Este tema faz-me retroceder no tempo, mais concretamente ao momento da minha iniciação. É bom recordar que o silêncio tem um papel principal no rito, desde que somos vendados e levados para a câmara de reflexões, é-nos revelado que só através da contemplação se pode aceder aos primeiros ensinamentos. A lei iniciática do silêncio começa quando ainda profanos, na câmara de reflexões, onde permanecemos sós, rodeados de símbolos, frases e palavras, e nos é estimulado a penetrar no nosso interior. De igual forma, quando prestamos juramento, adquirimos a obrigação de calar, especialmente quando nos é indicado que não revelaremos os segredos da ordem nem as palavras ensinadas ao mundo profano.
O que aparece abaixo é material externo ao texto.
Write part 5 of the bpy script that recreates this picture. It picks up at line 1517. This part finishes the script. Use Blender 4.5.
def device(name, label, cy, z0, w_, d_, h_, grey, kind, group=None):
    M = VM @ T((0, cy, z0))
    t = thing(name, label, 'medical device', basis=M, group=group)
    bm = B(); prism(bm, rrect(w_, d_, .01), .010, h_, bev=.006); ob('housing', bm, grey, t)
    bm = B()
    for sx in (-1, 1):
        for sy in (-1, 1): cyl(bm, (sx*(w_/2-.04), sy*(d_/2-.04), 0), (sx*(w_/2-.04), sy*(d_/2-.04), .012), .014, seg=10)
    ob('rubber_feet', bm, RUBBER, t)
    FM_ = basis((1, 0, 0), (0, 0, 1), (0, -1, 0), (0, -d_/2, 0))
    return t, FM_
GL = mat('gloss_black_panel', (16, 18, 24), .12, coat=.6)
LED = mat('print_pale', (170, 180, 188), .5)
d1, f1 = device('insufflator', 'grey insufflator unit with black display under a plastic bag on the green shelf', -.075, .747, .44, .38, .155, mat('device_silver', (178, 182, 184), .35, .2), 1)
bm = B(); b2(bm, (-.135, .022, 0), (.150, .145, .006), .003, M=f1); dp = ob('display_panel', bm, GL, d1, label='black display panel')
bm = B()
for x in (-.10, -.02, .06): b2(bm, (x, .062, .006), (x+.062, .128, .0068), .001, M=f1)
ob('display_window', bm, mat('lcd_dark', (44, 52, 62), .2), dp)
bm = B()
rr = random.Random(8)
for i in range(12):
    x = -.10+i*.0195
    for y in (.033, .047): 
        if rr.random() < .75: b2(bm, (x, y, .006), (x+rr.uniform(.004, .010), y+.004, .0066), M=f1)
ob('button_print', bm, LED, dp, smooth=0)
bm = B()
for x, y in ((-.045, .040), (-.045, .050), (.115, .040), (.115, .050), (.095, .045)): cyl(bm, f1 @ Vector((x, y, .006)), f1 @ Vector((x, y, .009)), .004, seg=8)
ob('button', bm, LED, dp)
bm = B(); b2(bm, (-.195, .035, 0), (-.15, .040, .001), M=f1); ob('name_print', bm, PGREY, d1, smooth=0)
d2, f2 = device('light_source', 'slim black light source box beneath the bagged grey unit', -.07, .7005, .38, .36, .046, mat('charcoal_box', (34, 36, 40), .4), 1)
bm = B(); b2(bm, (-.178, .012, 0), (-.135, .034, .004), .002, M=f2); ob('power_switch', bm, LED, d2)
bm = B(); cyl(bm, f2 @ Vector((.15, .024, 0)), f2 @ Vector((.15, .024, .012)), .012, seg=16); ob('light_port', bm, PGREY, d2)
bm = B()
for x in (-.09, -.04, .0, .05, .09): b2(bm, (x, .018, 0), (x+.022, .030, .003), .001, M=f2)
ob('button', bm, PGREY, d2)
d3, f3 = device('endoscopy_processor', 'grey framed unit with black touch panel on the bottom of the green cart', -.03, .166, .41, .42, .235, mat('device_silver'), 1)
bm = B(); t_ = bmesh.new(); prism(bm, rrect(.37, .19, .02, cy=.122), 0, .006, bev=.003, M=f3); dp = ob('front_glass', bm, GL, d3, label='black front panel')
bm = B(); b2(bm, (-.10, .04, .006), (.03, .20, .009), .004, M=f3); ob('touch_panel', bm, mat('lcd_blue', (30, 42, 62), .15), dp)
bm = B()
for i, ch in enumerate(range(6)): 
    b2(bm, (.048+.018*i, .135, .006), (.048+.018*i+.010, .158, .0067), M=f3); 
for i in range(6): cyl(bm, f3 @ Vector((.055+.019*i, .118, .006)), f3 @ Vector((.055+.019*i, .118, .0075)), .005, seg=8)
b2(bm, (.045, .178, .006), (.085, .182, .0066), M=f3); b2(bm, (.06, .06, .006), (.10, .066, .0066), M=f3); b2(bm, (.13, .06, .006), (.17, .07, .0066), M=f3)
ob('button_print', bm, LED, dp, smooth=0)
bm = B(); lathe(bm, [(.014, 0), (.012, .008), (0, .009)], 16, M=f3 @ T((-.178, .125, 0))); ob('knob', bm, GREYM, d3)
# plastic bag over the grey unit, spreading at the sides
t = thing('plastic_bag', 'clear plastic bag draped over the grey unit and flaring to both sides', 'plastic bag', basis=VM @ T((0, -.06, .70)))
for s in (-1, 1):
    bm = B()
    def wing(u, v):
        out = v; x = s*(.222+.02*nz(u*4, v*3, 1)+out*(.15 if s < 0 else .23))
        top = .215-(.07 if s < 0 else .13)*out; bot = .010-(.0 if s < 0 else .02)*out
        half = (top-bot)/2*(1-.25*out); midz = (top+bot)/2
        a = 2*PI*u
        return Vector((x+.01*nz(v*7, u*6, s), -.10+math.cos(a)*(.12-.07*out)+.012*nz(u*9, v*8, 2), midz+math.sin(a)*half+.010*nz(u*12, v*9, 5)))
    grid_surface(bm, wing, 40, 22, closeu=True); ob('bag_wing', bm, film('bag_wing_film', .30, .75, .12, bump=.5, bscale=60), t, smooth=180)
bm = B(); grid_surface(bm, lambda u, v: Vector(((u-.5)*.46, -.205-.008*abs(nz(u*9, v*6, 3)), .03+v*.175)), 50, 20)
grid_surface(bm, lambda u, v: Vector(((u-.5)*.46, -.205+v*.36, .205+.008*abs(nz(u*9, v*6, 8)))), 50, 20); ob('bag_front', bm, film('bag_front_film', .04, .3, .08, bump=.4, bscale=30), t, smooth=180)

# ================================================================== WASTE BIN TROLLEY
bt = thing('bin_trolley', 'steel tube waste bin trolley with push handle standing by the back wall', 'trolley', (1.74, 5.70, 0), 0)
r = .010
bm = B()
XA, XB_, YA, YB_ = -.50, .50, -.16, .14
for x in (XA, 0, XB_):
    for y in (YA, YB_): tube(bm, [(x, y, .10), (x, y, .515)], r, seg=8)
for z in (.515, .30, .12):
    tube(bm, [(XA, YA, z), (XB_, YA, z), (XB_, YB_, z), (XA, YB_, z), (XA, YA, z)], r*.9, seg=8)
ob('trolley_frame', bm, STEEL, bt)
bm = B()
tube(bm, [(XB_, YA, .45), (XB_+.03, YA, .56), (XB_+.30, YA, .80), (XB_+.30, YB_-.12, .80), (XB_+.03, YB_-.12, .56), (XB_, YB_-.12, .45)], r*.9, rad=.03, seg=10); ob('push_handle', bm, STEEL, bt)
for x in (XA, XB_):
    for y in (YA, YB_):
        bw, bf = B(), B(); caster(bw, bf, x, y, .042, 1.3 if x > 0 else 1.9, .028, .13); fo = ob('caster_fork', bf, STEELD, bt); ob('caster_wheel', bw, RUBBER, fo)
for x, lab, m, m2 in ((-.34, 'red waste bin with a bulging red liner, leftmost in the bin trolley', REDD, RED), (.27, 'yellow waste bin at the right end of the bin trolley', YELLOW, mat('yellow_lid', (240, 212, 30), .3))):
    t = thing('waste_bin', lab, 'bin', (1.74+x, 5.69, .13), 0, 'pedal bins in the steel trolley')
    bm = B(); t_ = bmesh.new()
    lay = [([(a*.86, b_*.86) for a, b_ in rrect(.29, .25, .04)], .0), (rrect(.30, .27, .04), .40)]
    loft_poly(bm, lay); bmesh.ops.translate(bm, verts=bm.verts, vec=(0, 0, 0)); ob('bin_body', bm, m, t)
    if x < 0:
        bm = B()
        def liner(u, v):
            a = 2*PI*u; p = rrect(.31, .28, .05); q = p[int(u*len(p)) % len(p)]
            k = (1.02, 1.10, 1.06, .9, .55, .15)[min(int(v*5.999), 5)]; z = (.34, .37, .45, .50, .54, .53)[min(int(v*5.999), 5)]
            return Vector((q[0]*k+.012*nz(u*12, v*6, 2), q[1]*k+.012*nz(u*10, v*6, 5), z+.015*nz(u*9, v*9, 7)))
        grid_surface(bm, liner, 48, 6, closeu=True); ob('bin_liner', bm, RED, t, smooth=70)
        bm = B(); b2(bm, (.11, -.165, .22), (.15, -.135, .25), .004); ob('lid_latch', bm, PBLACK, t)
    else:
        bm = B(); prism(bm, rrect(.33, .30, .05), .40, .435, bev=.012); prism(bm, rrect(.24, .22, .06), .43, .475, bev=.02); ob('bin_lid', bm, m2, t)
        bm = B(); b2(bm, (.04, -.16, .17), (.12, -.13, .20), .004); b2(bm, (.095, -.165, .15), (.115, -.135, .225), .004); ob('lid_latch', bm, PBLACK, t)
Aí o silêncio simboliza a discrição e a disciplina do Maçom, assim como a sua lealdade para consigo próprio e seus irmãos. Para ser mais eloquente transcrevo um velho ditado que define bem esse ponto “os lábios da sabedoria estão mudos longe dos ouvidos da compreensão”, por isso, o bom Maçom prefere que lhe cortem a garganta que quebrar o silêncio.

O alcance da nossa palavra, produto do nosso pensamento, é a chave para a construção do nosso templo interior, através do polimento da pedra bruta. È melhor estar calado se não souber como e quando falar. É melhor estar calado, até que aprenda a importância de utilizar a palavra de uma forma consciente. É melhor estar calado enquanto não tenha a certeza de poder dominar a paixão como detonante do pensamento, e assim não avassalar, ferir, magoar o outro e seguramente magoar a mim mesmo. É melhor estar calado quando não esteja preparado para aceitar a minha missão. É melhor estar calado quando começo a caminhar por caminhos desconhecidos.